Drużyna z Nowego Sącza kilkukrotnie w trakcie tego spotkania zaprezentowała dobrą postawę ofensywną. O przegranej zadecydowały jednak indywidualne błędy przy straconych bramkach, które zaważyły na losach tego meczu. - Pierwsza połowa w naszym wykonaniu to był dramat. Nie stworzyliśmy sobie żadnej sytuacji bramkowej z gry, a gola zdobyliśmy dopiero po rzucie wolnym w wykonaniu Lukasa. Właściwie mieliśmy jeden strzał i jedną bramkę. W szatni porozmawialiśmy sobie, a potem wyszliśmy mocno nastawieni na uzyskanie wyrównania. Tak się jednak nie stało, bo nie wykorzystaliśmy swoich sytuacji. Co prawda dwa razy trafiliśmy piłką do siatki, ale sędzia odgwizdał spalonego. Według mnie, nie były to słuszne decyzje. Przegraliśmy ponieważ zbyt łatwo tracimy bramki, a za mało okazji strzeleckich wykorzystujemy - podsumował Martin Zlatohlavy.
Szybka strata dwóch bramek okazała się nie do odrobienia. - Nie wiem co mam o tym powiedzieć. Wszyscy chcieliśmy uzyskać prowadzenie, aby zapewnić sobie komfort gry. Zamiast prowadzić, przegrywaliśmy dwoma bramkami, później grało się bardzo ciężko. To nasza kolejna porażka, trzecia z rzędu... właściwie nie wiem co o tym powiedzieć. Bardzo chcemy, ale nam nie wychodzi - podsumował były zawodnik takich klubów jak FC Tatran Prešov, HFK Olomouc i MFK Dolný Kubín.

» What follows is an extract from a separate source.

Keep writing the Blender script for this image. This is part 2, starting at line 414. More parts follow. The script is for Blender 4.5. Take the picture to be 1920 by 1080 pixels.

Bardzo dobrze zaprezentował się Lukas Janić, który pojawił się na murawie tuż przed przerwą. Słowak zdobył bramkę, a także pozytywnie wpłyną na ofensywę sądeczan. - Wszedł na boisko i od razu rozruszał naszą grę. Niestety nie wykorzystaliśmy jednak okazji, jakie mieliśmy - pochwalił postawę swojego rodaka Zlatohlavý, a następnie krytycznie ocenił decyzje arbitra. - Sędzia nam zaszkodził, zresztą już nie pierwszy raz w tym sezonie. To wygląda jakby chcieli nas zesłać do drugiej ligi, ale utrzymaliśmy się, a to najważniejsze w tej chwili - dodał.
- Jeśli dostaje się cztery bramki, to trudno dobrze ocenić grę defensywy. Zagraliśmy słabo, właściwie nie można nic więcej na ten temat powiedzieć. Na pewno robiliśmy co w naszej mocy, jednak tracimy zbyt łatwe bramki - skrytykował postawę swojej formacji 27-letni obrońca.
Kontrakt sprowadzonego do Sandecji na wiosnę zawodnika, wygasa wraz z końcem sezonu. Zawiera jednak opcję przedłużenia, o której obie strony mają zamiar porozmawiać. - Na razie nie było okazji na takie dyskusje. Na pewno przyjdzie na to czas, a jeśli prezesi będą chcieli mnie zatrzymać, to ja bardzo chętnie podpiszę nową umowę - zapewnił urodzony w Preszowie piłkarz.